I have long regarded Andy Ford as one of the most deeply intelligent human beings I know, and one of the best. My admiration only grows when I read a transcript of his recent contribution to the Senate Select Committee. Andy is one of those rare individuals who is able to help you to think more clearly. In these times, advocacy of this quality is gold dust.

Thanks, Andy, and bless you.

 

“I’d like to say something about how the ABC – specifically ABC radio, but also ABC online – helps to create and sustain and support musical communities around Australia. I’m talking about audiences, obviously, but also communities of musicians – and that’s at every level. I think that we’re about to lose some very important planks in that support with the removal of some specialist music programs from RN and Classic FM.
You always hear the expression ‘the music industry’, and I never really know what that is. I think if you were to ask most musicians, they wouldn’t feel they were part of an industry. As a composer, I feel more like a cottage gardener. My work is mostly pretty solitary. And even when musicians form up into bands or orchestras, they’re still making individual contributions – you know: they study alone, they practise alone. The same goes for listeners. We might be sitting in the middle of an audience with 2000 other people, but our experience of a song or a symphony is essentially a private matter.

As individual musician and listeners, then, we depend on institutions for information and commentary and a sense of community. Institutions such as libraries and newspapers; universities and conservatoria; and above all, I think, public broadcasting. And ABC radio is especially important in this regard –Triple J and Classic FM, ABC Jazz . . . and Radio National, which offers the broadest range of musical experiences I can imagine. Often you’re hearing music you can’t easily hear anywhere else, especially on RN; and significantly, you’re hearing it presented knowledgably. ABC Radio – whether it’s coming live out of the transistor in your kitchen or you’re listening online or to a podcast – isn’t just a purveyor of music; it’s also a guide to that music.
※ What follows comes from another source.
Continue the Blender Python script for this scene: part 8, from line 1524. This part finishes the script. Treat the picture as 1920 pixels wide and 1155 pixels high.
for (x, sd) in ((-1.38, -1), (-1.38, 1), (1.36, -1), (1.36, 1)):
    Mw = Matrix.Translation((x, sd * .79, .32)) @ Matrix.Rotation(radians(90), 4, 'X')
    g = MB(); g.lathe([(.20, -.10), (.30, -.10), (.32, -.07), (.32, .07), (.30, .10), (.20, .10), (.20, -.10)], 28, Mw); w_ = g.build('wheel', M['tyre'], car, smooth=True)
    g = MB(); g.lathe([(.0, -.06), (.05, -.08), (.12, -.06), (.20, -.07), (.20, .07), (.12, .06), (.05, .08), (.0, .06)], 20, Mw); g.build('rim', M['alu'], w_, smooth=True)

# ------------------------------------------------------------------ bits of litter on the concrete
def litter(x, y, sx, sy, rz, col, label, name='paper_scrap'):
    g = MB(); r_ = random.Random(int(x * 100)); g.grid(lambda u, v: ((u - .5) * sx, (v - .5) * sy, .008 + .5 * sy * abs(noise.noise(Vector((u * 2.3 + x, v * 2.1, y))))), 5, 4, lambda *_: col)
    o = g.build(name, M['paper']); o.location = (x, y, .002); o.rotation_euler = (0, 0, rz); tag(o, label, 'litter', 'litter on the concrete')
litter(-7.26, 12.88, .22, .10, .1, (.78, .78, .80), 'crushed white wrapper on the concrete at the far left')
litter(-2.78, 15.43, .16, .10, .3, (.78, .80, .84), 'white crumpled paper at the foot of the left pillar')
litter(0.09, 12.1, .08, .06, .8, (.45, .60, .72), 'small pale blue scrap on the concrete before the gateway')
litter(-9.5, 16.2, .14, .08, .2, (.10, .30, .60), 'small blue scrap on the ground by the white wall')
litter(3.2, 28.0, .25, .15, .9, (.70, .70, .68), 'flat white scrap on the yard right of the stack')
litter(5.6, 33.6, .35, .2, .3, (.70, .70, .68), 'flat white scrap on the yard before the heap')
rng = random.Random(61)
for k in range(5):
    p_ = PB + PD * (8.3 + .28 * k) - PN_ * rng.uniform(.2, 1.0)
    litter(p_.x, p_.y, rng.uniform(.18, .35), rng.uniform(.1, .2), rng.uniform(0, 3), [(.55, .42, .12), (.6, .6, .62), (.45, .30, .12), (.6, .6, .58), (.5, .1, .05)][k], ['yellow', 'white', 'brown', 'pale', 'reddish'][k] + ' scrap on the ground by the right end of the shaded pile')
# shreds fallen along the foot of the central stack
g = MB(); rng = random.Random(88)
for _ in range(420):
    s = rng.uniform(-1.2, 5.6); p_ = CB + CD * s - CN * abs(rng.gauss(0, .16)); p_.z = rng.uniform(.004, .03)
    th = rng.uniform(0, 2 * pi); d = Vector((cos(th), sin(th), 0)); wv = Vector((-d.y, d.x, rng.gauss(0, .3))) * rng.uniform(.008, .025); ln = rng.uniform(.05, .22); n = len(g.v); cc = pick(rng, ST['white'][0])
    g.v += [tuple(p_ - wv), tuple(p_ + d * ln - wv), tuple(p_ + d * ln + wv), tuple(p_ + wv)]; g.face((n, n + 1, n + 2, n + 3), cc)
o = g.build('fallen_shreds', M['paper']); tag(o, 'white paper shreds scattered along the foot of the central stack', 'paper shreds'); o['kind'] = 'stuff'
You’re also hearing Australian music – not enough of it on Classic FM, not in my opinion – but more than you’ll hear anywhere else. And you’re hearing Australian performances by Australian performers.
Now among the hundreds of thousands of listeners around the country are the musicians of tomorrow. It’s more than forty years ago, but I can still recall the eagerness with which I listened to the radio as a child. I remember hearing certain pieces of music and finding out about them. And I remember my excitement at hearing new pieces – music so new that it was being played for the first time. This is the kind of excitement that’s felt by young listeners to New Music Up Late on Classic FM. And it’s an example of what we’re about to lose. Well, I don’t think we can afford to lose it.
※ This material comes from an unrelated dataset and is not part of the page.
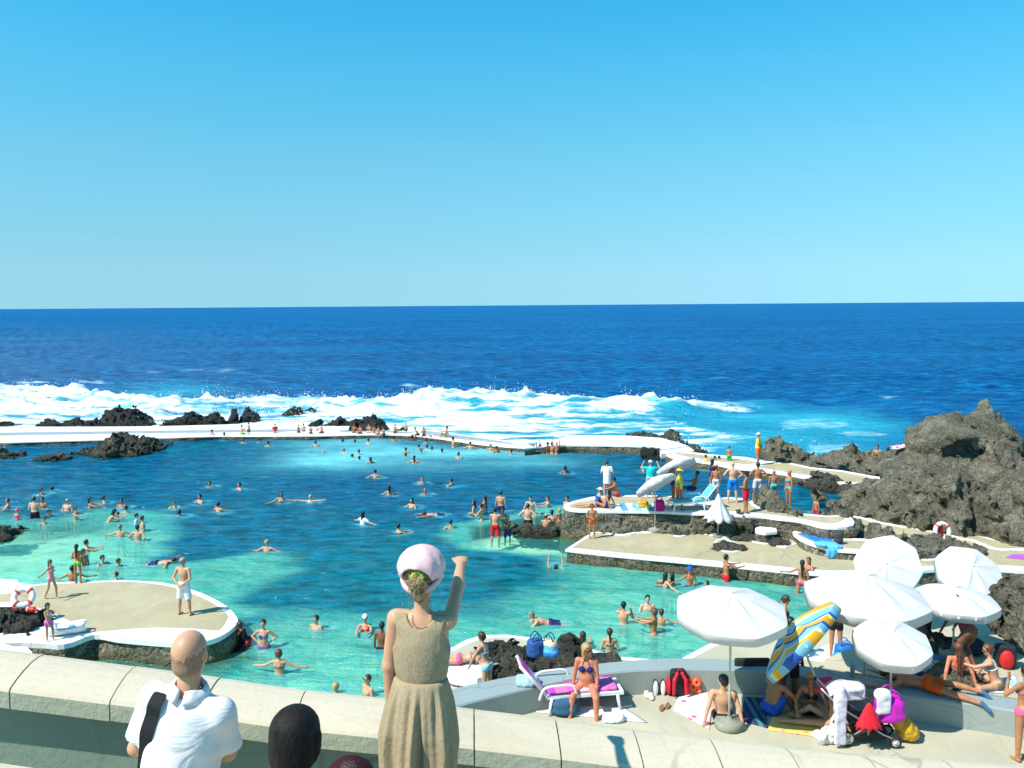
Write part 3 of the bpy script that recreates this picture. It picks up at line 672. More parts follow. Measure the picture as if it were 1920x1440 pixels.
for k in range(len(jx)-1):
    a, b_ = jx[k]+.004, jx[k+1]-.004; V = []; F = []; mi = []; n = 5
    tilt = rnd(-.003, .003)
    for i in range(n+1):
        p = par_at(a+(b_-a)*i/n)
        for j, (u, z) in enumerate(prof):
            V.append(p+dirn*u+Vector((0, 0, z+tilt))-Vector((0, 5, 7)))
    L = len(prof)
    for i in range(n):
        for j in range(L): F.append((i*L+j, i*L+(j+1) % L, (i+1)*L+(j+1) % L, (i+1)*L+j)); mi.append(1 if j in (8, 9, 10, 11) else 0)
    F.append(tuple(range(L))); F.append(tuple(n*L+j for j in range(L-1, -1, -1))); mi += [1, 1]
    o = mesh('capstone', V, F, mats=[M_CAP, M_CAPEDGE], midx=mi, parent=par, smooth=False); fixup(o)
# wall under the caps
V = []; F = []
m_j = newmat('joint_mortar')[0]; m_j.node_tree.nodes['Principled BSDF'].inputs['Base Color'].default_value = (.05, .05, .045, 1)
for i in range(61):
    p = par_at(-4.6+9.6*i/60)
    for u, z in ((-.31, -.9), (-.31, -.168), (-.01, -.168), (-.01, -6)): V.append(p+dirn*u+Vector((0, 0, z))-Vector((0, 5, 7)))
for i in range(60):
    for k in range(3): F.append((i*4+k, i*4+k+1, (i+1)*4+k+1, (i+1)*4+k))
o = mesh('wall', V, F, M_GREEN, par, False); fixup(o)
V = []; F = []
for i in range(61):
    p = par_at(-4.6+9.6*i/60)
    for u, z in ((-.40, -.15), (-.39, -.075), (-.02, -.05), (-.02, -.15)): V.append(p+dirn*u+Vector((0, 0, z))-Vector((0, 5, 7)))
for i in range(60):
    for k in range(4): F.append((i*4+k, i*4+(k+1) % 4, (i+1)*4+(k+1) % 4, (i+1)*4+k))
mesh('joint', V, F, m_j, par, False)
# lookout floor, and the next parapet cap just inside the lower left corner
fl = MB(); fl.box((0, 2.2, 6.45), (9, 2.7, .12)); tag(fl.build('lookout_floor', M_TERR), kind='structure')
cc = at(-260, 1385, 3.9); cd = at(180, 1450, 3.95)
V = []; F = []
for i in range(9):
    p = cc.lerp(cd, i/8)
    for u, z in ((0, -.9), (0, -.03), (-.03, 0), (-.3, .01), (-.4, -.03), (-.4, -.9)): V.append(p+Vector((0, u, z)))
for i in range(8):
    for k in range(6): F.append((i*6+k, i*6+(k+1) % 6, (i+1)*6+(k+1) % 6, (i+1)*6+k))
F += [tuple(range(6)), tuple(8*6+k for k in (5, 4, 3, 2, 1, 0))]
o = mesh('low_wall', V, F, M_CAP, None, False); fixup(o); tag(o, 'short pale concrete wall end at the lower left corner in front of the parapet', 'wall')

# ================================================================ rocks
def largest(V, F):
    lab = np.arange(len(V))
    for _ in range(400):
        m_ = lab[F].min(1); n_ = lab.copy(); np.minimum.at(n_, F.ravel(), np.repeat(m_, F.shape[1])); n_ = n_[n_]; n_ = n_[n_]
        if (n_ == lab).all(): break
        lab = n_
    u, cnt = np.unique(lab, return_counts=True); keep = lab == u[cnt.argmax()]; mp = np.cumsum(keep)-1
    return V[keep], mp[F[keep[F].all(1)]]
def facets(P, cell, seed=0):
    Q = P/cell; I0 = np.floor(Q-.5).astype(np.int64); best = np.full(len(P), 9.); out = np.zeros(len(P))
    for dx in (0, 1):
        for dy in (0, 1):
            for dz in (0, 1):
                I = (I0+np.array((dx, dy, dz))+seed) & 255; h = _pt[_pt[_pt[I[:, 0]]+I[:, 1]]+I[:, 2]]; h2 = _pt[h+77]
                cc = I0+np.array((dx, dy, dz))+.5+_gr[h]*.32; v = Q-cc; dd = (v*v).sum(-1); m_ = dd < best
                best = np.where(m_, dd, best); out = np.where(m_, (v*_gr[h2]).sum(-1)*.9+(h2/255.-.5)*.45, out)
    return out
def rock(name, prof, ybase, z0, depth, label, m=None, amp=.22, fr=1.6, vox=None, group=None, foot=1.0, low=True, spread=.66, spikes=()):
    """prof: picture outline tops [(x, ytop)] of a rock whose foot meets height z0 at picture row ybase"""
    xs = [p[0] for p in prof]; yb = ybase if isinstance(ybase, (list, tuple)) else [ybase]*len(prof)
    fd = Fld.__new__(Fld); B = []
    for i, (x, yt) in enumerate(prof):
        f0 = G(x, yb[i], z0); Yc = f0.y+depth*.5; c = at(x, yb[i], Yc); top = at(x, yt, Yc).z
        lft = xs[i-1] if i > 0 else x-(xs[1]-x if len(xs) > 1 else 20); rgt = xs[i+1] if i < len(xs)-1 else x+(x-xs[i-1] if i > 0 else 20)
        w = abs(rgt-lft)/2/FP*Yc*spread+.05; H = max(top-z0, .15)
        B.append(((c.x, Yc, z0+H*.25), (w*1.15, depth*.5, H*.75-amp*.3)))
        if low: B.append(((c.x+rnd(-.2, .2)*w, Yc-depth*.22, z0+H*.05), (w*1.3, depth*.38, H*.5)))
    lo = np.min([np.array(c)-np.array(r) for c, r in B], 0)-amp; hi = np.max([np.array(c)+np.array(r) for c, r in B], 0)+amp;
    if spikes: lo = lo-np.array((3.2, 1.6, 0)); hi = hi+1.6
    lo[2] = max(lo[2], z0-1.0)
    v = vox or max(.035, min(.16, ((hi-lo).prod()/(520000 if depth > 3.2 else 130000))**(1/3)))
    fd = Fld(lo, hi, v)
    for c, r in B: fd.ell(c, r, k=.25*min(1, max(r)))
    for (x, yt, wpx, rootd) in spikes:
        Yc = G(x, max(yb), z0).y+depth*.5; tp_ = at(x, yt, Yc); r_ = wpx/2/FP*Yc; fd.cap((tp_.x+rnd(-.1, .1), Yc, tp_.z-rootd*1.2), (tp_.x, Yc, tp_.z-r_*.35), r_*1.9, r_*.35, .45)
    sl = np.abs(fd.D) < amp*2.5+v; P = fd.pts()[sl]
    nz = fbm(P*fr, 5)*.8+fbm(P*fr*.6+50, 3, True)*.7
    D = fd.D[sl]; D = D-amp*(nz-.22)*1.3; D = D+amp*.35*np.clip(pn(P*fr*2.3+9), -.2, 1); fd.D[sl] = D
    cl_ = np.stack([pn(P*fr*.8+5), pn(P*fr*.8+25), pn(P*fr*.8+45)], -1)*.5+P*fr*.55; bl = pn(np.floor(cl_*1.6)*7.13+.5); fd.D[sl] = fd.D[sl]-amp*.7*bl
    fd.D[sl] = fd.D[sl]-amp*(.85*facets(P, 1.15/fr)+.34*facets(P, .42/fr, 9))
    rg = fbm(P*fr*.55+np.array((3, 7, 1)), 3, True); fd.D[sl] = fd.D[sl]+amp*1.1*np.clip(rg-.26, 0, .35)+amp*.28*fbm(P*fr*4.2, 3)
    fd.D[:, :, 0] = 1
    Vv, Ff = largest(*fd.mesh()); org = Vector(((lo[0]+hi[0])/2, (lo[1]+hi[1])/2, z0))
    o = mesh(name, Vv-np.array(org), Ff, m or M_ROCK, loc=org)
    return tag(o, label, 'rock', group)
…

I also want to say something that tends to get overlooked. The ABC has traditionally been not just a curator of our musical culture, but also an entrepreneur. Once upon a time it had orchestras, choirs, even a dance band. But even with those gone, on a small scale and at a local level it’s continued to be a partner, recording concerts and making studio recording. These have diminished over the past twenty years, and the result isn’t just a loss for radio listeners. A lot of small concerts that were once possible because of a modest recording fee from the ABC, no longer happen at all. The fee might have been only $200 or $300, but it provided a safety net for, say, a young string quartet. Audiences miss out, and musicians lose a meagre supplement to their mostly meagre incomes. And by putting new music online only – as is proposed with New Music Up Late – instead of on air, you reduce composers’ royalties to a fraction of what they were. And they were never that much.

By cutting funding from the ABC, you also cut funding from musicians and from music itself.”